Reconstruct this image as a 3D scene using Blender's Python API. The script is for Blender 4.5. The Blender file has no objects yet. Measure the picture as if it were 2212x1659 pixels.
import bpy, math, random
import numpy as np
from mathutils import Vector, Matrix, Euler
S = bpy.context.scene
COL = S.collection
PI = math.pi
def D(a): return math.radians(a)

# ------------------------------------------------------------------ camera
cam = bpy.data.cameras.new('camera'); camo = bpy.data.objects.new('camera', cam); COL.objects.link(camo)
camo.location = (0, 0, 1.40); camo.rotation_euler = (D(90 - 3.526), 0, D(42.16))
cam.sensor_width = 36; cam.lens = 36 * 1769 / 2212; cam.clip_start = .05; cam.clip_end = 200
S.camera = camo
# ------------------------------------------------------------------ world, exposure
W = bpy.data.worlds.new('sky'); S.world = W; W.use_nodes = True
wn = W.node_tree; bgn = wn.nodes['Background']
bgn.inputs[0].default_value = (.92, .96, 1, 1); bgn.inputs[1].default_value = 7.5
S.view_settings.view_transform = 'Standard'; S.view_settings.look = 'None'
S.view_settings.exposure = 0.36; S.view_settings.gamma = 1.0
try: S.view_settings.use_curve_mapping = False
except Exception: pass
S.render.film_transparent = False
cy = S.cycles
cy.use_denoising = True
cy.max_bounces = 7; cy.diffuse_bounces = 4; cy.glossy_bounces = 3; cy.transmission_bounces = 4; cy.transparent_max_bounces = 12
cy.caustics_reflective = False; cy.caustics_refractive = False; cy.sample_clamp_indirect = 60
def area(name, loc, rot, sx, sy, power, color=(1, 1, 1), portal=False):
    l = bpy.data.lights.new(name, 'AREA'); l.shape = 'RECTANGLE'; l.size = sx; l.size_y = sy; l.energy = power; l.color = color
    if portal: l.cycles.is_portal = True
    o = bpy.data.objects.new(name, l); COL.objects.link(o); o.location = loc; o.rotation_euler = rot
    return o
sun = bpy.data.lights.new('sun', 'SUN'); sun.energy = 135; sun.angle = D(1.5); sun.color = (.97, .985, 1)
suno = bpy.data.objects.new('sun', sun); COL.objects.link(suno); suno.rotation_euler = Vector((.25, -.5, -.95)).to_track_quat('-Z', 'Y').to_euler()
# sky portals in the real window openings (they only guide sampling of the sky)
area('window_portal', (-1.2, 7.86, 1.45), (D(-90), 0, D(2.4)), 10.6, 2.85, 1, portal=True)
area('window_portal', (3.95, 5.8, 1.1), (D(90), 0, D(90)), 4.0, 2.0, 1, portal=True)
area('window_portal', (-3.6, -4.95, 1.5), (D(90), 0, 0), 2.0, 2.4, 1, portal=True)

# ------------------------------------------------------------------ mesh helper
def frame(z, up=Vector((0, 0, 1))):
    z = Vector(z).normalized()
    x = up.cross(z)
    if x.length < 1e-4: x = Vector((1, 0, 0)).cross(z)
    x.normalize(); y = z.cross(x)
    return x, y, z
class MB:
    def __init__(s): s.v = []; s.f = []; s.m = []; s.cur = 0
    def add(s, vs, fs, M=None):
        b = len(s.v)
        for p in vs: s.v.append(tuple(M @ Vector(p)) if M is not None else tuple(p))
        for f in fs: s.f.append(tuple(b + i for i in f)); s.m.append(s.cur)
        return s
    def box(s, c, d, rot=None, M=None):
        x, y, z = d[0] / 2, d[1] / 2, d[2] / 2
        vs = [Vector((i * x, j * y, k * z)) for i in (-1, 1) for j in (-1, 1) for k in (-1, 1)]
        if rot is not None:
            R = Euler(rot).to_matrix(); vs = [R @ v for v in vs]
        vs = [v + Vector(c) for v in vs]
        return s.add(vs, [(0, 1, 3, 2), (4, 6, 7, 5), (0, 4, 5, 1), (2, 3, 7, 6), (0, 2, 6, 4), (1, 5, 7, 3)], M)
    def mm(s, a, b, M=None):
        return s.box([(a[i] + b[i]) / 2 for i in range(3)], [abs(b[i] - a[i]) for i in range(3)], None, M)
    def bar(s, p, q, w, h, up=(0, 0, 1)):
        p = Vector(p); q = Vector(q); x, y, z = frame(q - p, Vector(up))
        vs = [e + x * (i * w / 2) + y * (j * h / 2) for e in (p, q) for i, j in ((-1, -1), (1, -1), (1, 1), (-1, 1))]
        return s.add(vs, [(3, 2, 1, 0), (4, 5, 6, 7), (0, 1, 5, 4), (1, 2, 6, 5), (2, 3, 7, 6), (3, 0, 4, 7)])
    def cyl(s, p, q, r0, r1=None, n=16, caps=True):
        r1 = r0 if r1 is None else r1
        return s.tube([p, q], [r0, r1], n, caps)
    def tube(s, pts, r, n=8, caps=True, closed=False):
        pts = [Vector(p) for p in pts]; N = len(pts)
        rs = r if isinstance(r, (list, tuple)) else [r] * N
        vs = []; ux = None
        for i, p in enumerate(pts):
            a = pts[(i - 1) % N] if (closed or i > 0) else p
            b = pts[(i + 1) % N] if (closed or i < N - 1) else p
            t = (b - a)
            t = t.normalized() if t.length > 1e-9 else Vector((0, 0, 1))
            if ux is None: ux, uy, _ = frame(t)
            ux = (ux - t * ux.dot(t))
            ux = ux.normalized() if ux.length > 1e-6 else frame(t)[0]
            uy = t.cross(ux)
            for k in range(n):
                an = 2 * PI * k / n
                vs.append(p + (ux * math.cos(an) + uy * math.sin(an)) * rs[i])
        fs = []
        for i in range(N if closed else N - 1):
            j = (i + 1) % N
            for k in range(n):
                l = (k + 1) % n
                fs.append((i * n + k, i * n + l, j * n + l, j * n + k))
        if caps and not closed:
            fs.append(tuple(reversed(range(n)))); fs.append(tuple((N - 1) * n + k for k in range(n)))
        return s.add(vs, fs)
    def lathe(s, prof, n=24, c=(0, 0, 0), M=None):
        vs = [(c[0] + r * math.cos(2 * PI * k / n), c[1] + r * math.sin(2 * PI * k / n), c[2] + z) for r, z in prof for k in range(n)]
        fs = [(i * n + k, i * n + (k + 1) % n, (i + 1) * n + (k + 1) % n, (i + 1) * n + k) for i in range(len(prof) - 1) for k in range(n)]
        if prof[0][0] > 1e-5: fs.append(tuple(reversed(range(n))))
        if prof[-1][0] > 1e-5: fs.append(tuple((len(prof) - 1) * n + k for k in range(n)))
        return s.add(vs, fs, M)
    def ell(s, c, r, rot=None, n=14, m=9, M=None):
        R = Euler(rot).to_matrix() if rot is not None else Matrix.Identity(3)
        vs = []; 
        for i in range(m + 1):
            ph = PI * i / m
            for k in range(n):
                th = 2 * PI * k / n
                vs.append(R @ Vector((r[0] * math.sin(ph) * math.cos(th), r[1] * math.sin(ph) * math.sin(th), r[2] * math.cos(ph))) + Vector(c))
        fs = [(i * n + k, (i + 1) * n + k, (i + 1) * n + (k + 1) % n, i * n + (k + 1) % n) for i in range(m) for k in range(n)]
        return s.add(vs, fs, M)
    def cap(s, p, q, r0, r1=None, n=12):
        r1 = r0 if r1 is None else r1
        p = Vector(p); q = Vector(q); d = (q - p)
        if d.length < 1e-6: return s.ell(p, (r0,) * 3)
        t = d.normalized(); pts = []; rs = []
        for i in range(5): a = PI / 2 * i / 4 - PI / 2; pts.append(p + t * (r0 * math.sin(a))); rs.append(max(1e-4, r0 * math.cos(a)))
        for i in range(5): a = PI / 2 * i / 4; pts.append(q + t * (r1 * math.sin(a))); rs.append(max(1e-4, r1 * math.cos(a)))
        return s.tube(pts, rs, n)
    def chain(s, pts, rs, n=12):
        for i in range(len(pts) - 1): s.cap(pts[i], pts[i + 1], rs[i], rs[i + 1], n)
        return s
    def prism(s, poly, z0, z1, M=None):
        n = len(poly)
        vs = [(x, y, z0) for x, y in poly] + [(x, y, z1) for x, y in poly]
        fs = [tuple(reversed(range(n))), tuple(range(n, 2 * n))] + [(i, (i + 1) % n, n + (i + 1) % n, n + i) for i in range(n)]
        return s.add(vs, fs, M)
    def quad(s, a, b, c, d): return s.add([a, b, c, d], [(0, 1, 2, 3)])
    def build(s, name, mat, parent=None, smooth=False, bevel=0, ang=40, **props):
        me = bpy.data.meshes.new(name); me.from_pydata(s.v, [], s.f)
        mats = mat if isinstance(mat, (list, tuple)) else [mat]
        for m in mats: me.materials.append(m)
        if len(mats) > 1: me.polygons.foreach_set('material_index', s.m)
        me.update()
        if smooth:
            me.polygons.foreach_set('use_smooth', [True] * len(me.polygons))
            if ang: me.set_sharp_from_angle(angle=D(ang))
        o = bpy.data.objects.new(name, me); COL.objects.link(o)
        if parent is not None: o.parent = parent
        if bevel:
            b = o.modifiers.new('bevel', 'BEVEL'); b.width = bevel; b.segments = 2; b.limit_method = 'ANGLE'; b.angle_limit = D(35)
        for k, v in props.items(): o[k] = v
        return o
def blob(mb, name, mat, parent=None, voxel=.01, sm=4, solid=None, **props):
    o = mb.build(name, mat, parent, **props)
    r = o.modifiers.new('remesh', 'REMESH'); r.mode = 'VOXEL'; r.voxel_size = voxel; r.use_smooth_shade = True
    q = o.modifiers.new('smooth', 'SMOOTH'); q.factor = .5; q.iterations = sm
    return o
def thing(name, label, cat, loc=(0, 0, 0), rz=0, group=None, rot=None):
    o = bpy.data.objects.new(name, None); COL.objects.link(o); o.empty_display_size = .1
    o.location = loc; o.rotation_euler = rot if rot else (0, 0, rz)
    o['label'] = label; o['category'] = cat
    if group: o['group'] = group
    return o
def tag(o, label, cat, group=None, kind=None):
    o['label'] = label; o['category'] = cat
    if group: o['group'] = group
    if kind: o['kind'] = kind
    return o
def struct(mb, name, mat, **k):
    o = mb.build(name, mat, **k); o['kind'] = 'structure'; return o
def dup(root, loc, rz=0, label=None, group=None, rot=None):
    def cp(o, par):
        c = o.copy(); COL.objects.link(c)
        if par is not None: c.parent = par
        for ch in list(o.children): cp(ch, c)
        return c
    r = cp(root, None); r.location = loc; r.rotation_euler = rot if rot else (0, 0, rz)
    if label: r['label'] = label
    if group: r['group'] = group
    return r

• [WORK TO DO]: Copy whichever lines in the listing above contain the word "scene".

• [EXERCISE RESPONSE]:
Reconstruct this image as a 3D scene using Blender's Python API. The script is for Blender 4.5. The Blender file has no objects yet. Measure the picture as if it were 2212x1659 pixels.
S = bpy.context.scene